--- Begin ---

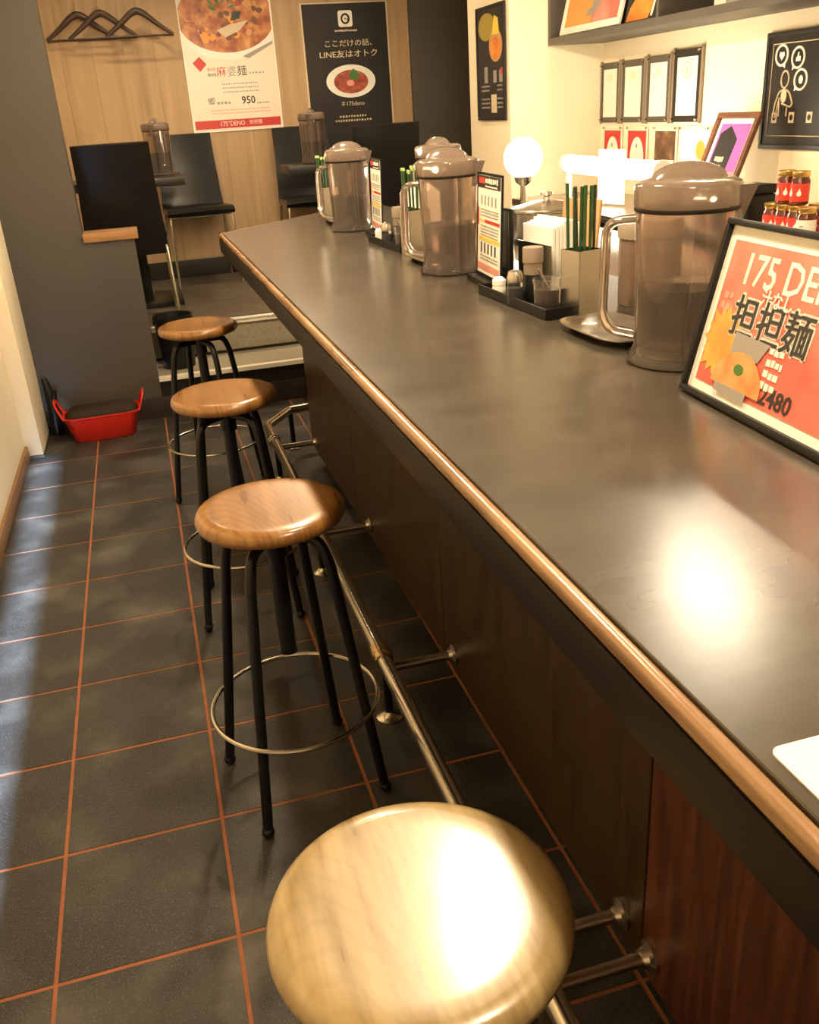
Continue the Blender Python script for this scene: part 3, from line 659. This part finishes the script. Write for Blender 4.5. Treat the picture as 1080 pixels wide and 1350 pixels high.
def card(y0, y1, label, kind):
    e = empty('wall_card', matrix=facing((2.694, y0, .955), (0, -1, 0), (0, 0, 1))); w_ = y0-y1; h_ = .195
    rect('acrylic_back', -.012, w_+.012, -.01, h_+.02, 0, printcream, e, .004)
    z = .0042
    for x in (-.004, w_+.004): MB().lathe([(.005, 0), (.005, .010)], 10, Matrix.Translation((x, h_+.012, .004))).build('standoff', chrome, e)
    if kind == 'red':
        rect('red_sheet', 0, w_, 0, h_, z, printred, e); ell('white_oval', w_*.52, h_*.36, w_*.38, h_*.50, z+.0007, printwhite, e)
        text('oval_mark', '7', .03, w_*.5, h_*.66, z+.0014, printblack, e) if False else ell('oval_mark', w_*.5, h_*.66, .008, .010, z+.0014, printgrey, e)
    elif kind == 'photo':
        rect('photo_sheet', 0, w_, 0, h_, z, collage, e); rect('photo_inset', w_*.35, w_*.97, h_*.02, h_*.38, z+.0007, printwhite, e); ell('noodle_plate', w_*.66, h_*.2, w_*.24, h_*.14, z+.0014, foodred, e)
    else:
        rect('white_sheet', 0, w_, 0, h_, z, printwhite, e); ell('orange_bowl', w_*.74, h_*.62, w_*.17, h_*.20, z+.0007, printorange, e); scribble('small_print', w_*.1, w_*.45, h_*.3, .006, z+.0007, printpink, e)
    tag(e, label, 'card', 'small cards under the certificates')
card(3.292, 3.125, 'red card with white oval farthest left in the lower row', 'red')
card(3.05, 2.878, 'red card with white oval second from left in the lower row', 'red')
card(2.796, 2.622, 'dark photo collage card in the lower row', 'photo')
card(2.574, 2.366, 'white card with an orange dish in the lower row', 'white')
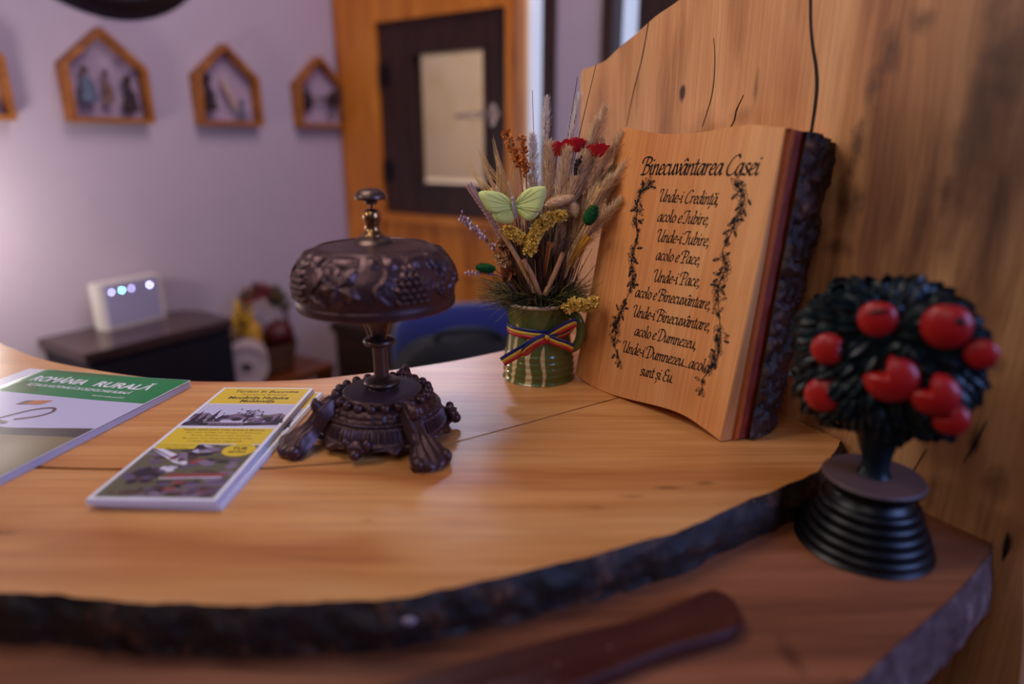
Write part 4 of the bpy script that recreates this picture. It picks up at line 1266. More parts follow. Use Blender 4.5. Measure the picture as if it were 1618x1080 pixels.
b = MB(); b.lathe([(.0340, .0530), (.0328, .0544), (.015, .0552), (.0, .0552)], 64); b.build('pedestal_top', m_ftop, fig)
b = MB(); b.tube(cr([(.0, .0, .053), (.0, 0, .060), (.0, 0, .068), (-.001, 0, .080), (-.002, 0, .1)], 3), [x[0] for x in cr([(.0125, 0), (.0095, 0), (.0095, 0), (.013, 0), (.018, 0)], 3)], 18)
b.build('trunk', m_fol, fig)
b = MB()
FC = Vector((-.0055, 0, .1405)); FA = (.0530, .0255, .0515)
def fshape(d):   # a broad, slightly square crown
    return (1/((abs(d.x)**3.1 + abs(d.z)**3.1 + abs(d.y)**3.1)**(1/3.1)))*(1+.05*sin(d.x*9+d.z*7))
b.ell(FC, FA, 48, 32, 0, None, lambda d: fshape(d)*.94)
cnt = 0
N_ = 230
for k in range(N_):
    zz = 1-2*(k+.5)/N_; ph = k*2.39996
    d = Vector((sqrt(1-zz*zz)*cos(ph), sqrt(1-zz*zz)*sin(ph), zz))
    q = fshape(d)*.93
    p = FC + Vector((d.x*FA[0]*q, d.y*FA[1]*q, d.z*FA[2]*q))
    nrm = Vector((d.x/FA[0], d.y/FA[1], d.z/FA[2])).normalized()
    # leaves hang in bunches, tips fanning down and out
    fan = Vector((d.x*.9, -.05, d.z*.9 - .35 + fr_.uniform(-.25, .25)))
    t = (fan - nrm*fan.dot(nrm))
    t = (t.normalized() if t.length > .05 else nrm.orthogonal().normalized())
    t = (t + nrm*.35).normalized()
    s_ = t.cross(nrm).normalized()
    L, w_ = fr_.uniform(.016, .022), fr_.uniform(.0048, .0064)
    o_ = p - t*L*.35
    rows = []
    for i in range(6):
        u = i/5; hw = w_*sin(pi*min(1, u*.9+.06))**.8 if u < 1 else .0004
        c_ = o_ + t*L*u + nrm*(.0026*sin(pi*u)+.001)
        rows.append([c_-s_*hw-nrm*.0016, c_-s_*hw*.5+nrm*.0006, c_-nrm*.0006, c_+s_*hw*.5+nrm*.0006, c_+s_*hw-nrm*.0016])
    b.grid(rows)
b.build('foliage', m_fol, fig)
def fy(x, z):
    best = 0
    for i in range(60):
        y = -.03*i/60*1.2
        d = Vector((x/FA[0], y/FA[1], (z-FC.z)/FA[2]))
        if d.length > 1e-6 and d.length <= fshape(d.normalized()): best = y
    return best
K = .000456
apples = [(-37, 62, 30, None), (75, 47, 36, None), (-115, 15, 28, 'r'), (137, 3, 24, None), (3, -32, 42, 'tl'), (78, -57, 36, 'tl'), (-112, -65, 32, 'r'), (112, -98, 27, 'tl')]
for (px, pz, r, cut) in apples:
    x, z = px*.000333 - .0010, FC.z + pz*.00043 + .0088 + .00006*px; r *= .00039
    y = fy(x, z)
    b = MB()
    def af(d, cut=cut):
        q = 1 - .10*max(0, d.z)**8
        return q
    if cut is None:
        b.ell((0, 0, 0), (r, r*.5, r*1.04), 32, 22, 0, None, af)
    else:
        # a leaf laps over the apple: a wedge of the front is missing
        nu, nv = 40, 16
        a0, a1 = (radians(100), radians(178)) if cut == 'tl' else (radians(-35), radians(40))
        def prof2(a):
            a_ = (a-a0) % (2*pi)
            if a_ < (a1-a0):
                u_ = a_/(a1-a0)
                return .30 + .70*(2*abs(u_-.5))**1.6 if cut == 'tl' else .62 + .2*abs(sin(u_*pi*2.5)) + .18*(2*abs(u_-.5))**2
            return 1.0
        rows = []
        for j in range(nv+1):
            ph = j/nv*pi/2
            rows.append([(cos(2*pi*i/nu)*r*prof2(2*pi*i/nu)*cos(ph), -sin(ph)*r*.5, sin(2*pi*i/nu)*r*prof2(2*pi*i/nu)*cos(ph)) for i in range(nu)])
        b.grid(rows, closed=True)
        rows = [[(p[0], .004, p[2]) for p in rows[0]], rows[0]]
        b.grid(rows, closed=True)
    o = b.build('apple', m_apple, fig, recalc=True)
    o.location = (x, y - .0015, z)
    if cut is None and px != 137:
        d = MB()
        if px < 0: d.tube([(-.006, -r*.47, .004), (0, -r*.50, .0062), (.006, -r*.44, .0078)], [.0005, .0012, .0005], 6)
        else: d.ell((.006, -r*.42, .005), (.0028, .0014, .0022), 8, 6)
        d.build('calyx', m_fol, o)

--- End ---

Using the entries above, return each line that includes the word "this".

Continue the Blender Python script for this scene: part 3, from line 659. This part finishes the script. Write for Blender 4.5. Treat the picture as 1080 pixels wide and 1350 pixels high.
Write part 4 of the bpy script that recreates this picture. It picks up at line 1266. More parts follow. Use Blender 4.5. Measure the picture as if it were 1618x1080 pixels.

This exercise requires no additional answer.